* Begin INFORMATION SUPPLIED *
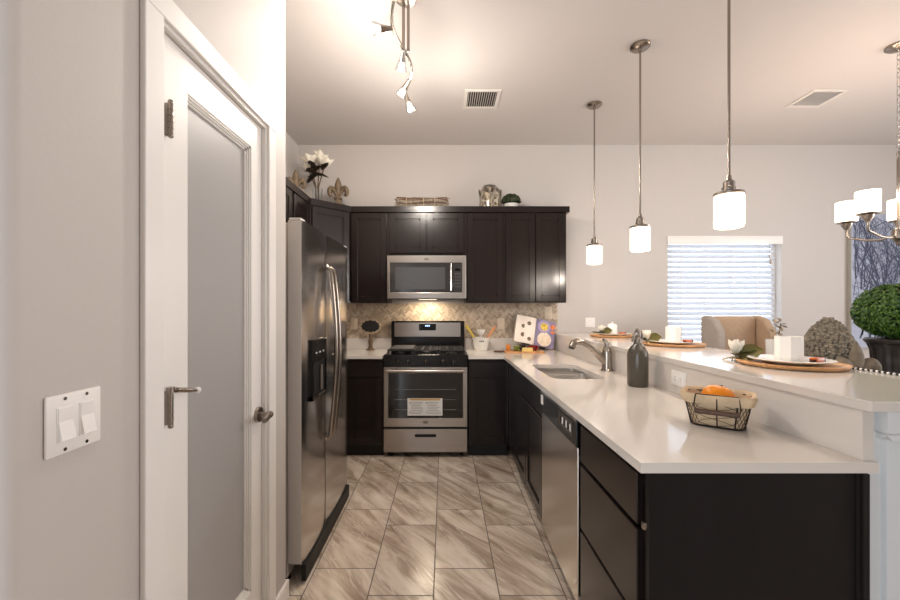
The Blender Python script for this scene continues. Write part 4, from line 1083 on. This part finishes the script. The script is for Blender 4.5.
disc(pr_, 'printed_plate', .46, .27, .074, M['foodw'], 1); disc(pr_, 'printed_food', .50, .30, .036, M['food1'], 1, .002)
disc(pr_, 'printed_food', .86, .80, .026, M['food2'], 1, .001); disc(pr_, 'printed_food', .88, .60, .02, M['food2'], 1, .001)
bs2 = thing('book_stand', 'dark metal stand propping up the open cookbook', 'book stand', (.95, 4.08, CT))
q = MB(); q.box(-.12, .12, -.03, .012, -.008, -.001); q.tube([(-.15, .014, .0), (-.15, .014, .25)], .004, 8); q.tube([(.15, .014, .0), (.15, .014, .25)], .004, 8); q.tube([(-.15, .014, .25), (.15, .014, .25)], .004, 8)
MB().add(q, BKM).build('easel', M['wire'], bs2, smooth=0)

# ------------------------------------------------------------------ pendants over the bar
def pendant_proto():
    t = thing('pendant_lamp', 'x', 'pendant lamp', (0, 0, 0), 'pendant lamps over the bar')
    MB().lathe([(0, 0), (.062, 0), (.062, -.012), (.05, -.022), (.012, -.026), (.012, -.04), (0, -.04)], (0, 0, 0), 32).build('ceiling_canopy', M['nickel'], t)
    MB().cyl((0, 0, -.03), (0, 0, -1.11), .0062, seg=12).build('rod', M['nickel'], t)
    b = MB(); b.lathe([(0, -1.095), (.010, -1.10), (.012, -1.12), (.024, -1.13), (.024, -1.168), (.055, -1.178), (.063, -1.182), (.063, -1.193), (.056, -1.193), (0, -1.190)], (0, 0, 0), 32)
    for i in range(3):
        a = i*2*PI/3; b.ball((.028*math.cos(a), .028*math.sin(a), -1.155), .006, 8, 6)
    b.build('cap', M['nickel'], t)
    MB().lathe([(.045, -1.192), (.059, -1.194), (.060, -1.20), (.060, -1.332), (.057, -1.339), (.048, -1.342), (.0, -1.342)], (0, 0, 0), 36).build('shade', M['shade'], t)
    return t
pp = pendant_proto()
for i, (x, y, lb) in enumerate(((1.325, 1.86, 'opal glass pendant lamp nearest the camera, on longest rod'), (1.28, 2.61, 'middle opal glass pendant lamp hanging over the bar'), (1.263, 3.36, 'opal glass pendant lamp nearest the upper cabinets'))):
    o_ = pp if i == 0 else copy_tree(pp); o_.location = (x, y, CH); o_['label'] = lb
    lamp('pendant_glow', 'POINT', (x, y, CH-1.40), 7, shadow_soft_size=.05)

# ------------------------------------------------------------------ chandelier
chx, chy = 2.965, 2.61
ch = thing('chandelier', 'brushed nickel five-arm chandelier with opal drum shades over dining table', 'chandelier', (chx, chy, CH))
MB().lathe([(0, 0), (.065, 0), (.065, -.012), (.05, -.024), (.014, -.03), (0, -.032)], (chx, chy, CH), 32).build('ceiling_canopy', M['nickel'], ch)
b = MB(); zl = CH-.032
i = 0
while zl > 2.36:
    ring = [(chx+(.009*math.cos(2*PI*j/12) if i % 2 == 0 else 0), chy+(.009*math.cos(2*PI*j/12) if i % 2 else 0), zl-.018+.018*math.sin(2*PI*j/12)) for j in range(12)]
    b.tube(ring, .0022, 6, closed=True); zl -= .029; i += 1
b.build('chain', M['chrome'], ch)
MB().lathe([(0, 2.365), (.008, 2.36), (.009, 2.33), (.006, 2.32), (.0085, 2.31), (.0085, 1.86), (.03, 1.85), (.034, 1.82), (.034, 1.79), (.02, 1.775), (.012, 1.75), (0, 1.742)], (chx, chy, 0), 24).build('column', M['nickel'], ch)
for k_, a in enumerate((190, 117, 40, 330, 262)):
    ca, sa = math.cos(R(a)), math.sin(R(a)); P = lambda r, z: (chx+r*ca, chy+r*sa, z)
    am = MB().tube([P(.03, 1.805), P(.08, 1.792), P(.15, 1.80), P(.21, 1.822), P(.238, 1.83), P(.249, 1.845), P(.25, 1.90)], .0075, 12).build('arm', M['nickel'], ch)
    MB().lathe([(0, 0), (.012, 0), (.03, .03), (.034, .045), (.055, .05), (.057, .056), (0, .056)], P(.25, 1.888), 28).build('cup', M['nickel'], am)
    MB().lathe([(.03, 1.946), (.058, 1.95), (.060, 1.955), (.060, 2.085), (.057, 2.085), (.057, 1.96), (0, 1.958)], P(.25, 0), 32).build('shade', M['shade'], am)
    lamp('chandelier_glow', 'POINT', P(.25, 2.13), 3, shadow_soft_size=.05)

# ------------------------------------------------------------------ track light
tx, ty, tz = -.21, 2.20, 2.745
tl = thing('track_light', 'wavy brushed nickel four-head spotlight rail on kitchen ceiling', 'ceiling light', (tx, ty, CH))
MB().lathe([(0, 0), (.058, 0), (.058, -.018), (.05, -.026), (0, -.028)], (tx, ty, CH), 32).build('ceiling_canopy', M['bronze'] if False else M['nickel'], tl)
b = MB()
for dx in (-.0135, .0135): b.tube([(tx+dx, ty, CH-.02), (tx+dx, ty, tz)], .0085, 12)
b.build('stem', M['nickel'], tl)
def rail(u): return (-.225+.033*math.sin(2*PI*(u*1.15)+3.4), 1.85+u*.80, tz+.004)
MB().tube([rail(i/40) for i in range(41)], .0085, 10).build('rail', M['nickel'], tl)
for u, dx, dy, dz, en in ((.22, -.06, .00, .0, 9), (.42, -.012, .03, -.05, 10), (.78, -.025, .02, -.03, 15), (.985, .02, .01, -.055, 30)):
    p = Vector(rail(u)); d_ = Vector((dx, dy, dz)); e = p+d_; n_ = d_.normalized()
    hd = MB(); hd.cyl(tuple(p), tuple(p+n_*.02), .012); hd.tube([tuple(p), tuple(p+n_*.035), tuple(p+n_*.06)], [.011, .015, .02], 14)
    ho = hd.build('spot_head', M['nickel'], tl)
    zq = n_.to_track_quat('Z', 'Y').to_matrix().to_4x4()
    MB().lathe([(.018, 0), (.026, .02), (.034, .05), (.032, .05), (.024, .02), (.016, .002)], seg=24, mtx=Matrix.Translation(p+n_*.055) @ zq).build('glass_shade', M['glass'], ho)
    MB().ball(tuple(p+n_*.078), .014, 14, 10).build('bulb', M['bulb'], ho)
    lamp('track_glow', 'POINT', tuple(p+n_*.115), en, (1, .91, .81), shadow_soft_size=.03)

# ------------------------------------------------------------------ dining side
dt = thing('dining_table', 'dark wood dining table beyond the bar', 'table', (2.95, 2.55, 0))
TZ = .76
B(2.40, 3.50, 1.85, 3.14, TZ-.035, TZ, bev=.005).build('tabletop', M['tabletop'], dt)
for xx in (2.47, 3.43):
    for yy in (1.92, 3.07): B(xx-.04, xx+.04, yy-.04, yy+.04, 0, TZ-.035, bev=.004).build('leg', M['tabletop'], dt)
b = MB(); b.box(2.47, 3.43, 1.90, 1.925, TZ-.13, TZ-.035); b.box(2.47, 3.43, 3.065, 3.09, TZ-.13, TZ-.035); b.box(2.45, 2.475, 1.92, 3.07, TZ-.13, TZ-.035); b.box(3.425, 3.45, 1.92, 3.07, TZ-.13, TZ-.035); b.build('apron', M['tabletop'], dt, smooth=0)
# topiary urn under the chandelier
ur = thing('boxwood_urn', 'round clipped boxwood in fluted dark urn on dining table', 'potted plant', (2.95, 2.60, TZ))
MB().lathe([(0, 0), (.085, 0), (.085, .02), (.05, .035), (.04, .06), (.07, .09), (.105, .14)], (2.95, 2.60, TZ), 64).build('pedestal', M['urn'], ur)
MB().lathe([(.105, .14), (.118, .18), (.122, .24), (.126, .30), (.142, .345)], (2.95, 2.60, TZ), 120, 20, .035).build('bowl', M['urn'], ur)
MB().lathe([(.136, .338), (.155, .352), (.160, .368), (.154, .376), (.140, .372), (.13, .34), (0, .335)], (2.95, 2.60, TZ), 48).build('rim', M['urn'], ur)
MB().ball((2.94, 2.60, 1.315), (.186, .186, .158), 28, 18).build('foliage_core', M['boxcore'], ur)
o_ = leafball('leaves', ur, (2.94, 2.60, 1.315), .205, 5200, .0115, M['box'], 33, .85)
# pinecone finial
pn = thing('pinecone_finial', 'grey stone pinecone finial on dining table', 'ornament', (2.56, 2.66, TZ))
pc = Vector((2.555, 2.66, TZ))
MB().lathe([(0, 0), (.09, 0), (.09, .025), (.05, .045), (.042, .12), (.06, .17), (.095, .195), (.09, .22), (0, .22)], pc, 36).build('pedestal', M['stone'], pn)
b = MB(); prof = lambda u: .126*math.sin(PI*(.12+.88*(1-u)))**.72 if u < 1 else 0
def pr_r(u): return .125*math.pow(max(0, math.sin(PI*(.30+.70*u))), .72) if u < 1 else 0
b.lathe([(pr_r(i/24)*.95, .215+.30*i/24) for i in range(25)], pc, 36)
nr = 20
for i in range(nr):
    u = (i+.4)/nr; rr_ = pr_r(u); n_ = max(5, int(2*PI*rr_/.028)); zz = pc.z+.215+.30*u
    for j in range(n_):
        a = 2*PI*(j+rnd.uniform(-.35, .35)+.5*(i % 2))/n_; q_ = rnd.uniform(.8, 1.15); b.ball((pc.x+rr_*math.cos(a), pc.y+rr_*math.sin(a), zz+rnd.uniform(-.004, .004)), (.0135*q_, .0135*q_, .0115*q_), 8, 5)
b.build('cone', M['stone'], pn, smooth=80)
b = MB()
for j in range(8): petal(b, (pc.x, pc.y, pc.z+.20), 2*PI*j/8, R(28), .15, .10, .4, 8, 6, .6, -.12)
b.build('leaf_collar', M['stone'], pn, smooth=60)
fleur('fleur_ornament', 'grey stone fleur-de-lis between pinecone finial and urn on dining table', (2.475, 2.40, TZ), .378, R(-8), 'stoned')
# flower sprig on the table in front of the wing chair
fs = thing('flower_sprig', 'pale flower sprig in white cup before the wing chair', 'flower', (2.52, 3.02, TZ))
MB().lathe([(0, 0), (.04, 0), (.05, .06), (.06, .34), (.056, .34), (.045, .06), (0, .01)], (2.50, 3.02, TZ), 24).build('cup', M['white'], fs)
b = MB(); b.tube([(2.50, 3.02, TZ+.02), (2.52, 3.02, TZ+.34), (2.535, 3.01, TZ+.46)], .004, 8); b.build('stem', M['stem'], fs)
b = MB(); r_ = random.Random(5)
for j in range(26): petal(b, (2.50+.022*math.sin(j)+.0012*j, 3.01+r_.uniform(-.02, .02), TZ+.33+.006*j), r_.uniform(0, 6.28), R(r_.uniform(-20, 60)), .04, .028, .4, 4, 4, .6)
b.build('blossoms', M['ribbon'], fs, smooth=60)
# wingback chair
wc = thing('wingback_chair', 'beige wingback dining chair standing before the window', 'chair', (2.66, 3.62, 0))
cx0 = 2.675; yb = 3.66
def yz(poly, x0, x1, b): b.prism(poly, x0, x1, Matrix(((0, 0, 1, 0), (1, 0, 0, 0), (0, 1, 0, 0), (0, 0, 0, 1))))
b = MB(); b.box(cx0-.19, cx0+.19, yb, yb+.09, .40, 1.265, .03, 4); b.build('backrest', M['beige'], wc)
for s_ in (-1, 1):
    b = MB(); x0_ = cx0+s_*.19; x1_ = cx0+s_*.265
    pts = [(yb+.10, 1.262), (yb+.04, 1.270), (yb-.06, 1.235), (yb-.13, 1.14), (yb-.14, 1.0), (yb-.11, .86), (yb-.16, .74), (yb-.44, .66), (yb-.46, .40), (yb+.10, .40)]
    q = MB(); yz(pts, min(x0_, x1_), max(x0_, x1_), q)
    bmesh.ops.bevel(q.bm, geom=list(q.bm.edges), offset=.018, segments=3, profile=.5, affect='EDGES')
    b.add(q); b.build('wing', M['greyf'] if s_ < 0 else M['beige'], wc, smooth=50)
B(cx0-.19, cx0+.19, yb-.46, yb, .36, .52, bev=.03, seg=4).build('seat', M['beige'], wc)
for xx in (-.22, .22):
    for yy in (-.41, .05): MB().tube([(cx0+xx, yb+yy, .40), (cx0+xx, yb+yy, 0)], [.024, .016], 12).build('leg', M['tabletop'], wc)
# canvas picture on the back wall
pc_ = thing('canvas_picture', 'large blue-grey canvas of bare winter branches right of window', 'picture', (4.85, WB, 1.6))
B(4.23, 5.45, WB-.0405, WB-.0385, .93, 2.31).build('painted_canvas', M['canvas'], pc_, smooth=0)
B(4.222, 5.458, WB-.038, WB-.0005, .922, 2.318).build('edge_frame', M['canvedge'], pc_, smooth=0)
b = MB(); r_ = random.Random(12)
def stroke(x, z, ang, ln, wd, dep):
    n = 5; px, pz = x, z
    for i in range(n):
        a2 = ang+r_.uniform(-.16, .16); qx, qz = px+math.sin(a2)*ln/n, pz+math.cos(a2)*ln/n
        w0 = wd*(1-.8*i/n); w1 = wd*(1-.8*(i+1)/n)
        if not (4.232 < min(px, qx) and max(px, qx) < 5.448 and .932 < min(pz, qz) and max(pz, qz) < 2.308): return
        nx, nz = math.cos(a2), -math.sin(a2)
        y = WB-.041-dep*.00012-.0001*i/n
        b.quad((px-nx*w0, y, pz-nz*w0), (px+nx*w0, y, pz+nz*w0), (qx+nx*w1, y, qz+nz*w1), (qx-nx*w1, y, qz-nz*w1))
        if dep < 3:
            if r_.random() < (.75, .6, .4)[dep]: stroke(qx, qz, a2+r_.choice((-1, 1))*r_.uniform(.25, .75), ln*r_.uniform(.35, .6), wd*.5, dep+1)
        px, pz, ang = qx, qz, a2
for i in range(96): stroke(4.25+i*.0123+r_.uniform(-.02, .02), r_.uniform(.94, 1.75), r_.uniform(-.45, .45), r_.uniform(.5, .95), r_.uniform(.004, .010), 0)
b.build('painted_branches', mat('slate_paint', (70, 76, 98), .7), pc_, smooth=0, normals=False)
* End INFORMATION SUPPLIED *
> WHAT IS ASKED:
Copy nothing but the lines from the top of the material through the line holding "MB().add(q, BKM).build('easel', M['wire'], bs2, smooth=0)", exactly as written; omit pictures.

> COMPLETE RESPONSE:
The Blender Python script for this scene continues. Write part 4, from line 1083 on. This part finishes the script. The script is for Blender 4.5.
disc(pr_, 'printed_plate', .46, .27, .074, M['foodw'], 1); disc(pr_, 'printed_food', .50, .30, .036, M['food1'], 1, .002)
disc(pr_, 'printed_food', .86, .80, .026, M['food2'], 1, .001); disc(pr_, 'printed_food', .88, .60, .02, M['food2'], 1, .001)
bs2 = thing('book_stand', 'dark metal stand propping up the open cookbook', 'book stand', (.95, 4.08, CT))
q = MB(); q.box(-.12, .12, -.03, .012, -.008, -.001); q.tube([(-.15, .014, .0), (-.15, .014, .25)], .004, 8); q.tube([(.15, .014, .0), (.15, .014, .25)], .004, 8); q.tube([(-.15, .014, .25), (.15, .014, .25)], .004, 8)
MB().add(q, BKM).build('easel', M['wire'], bs2, smooth=0)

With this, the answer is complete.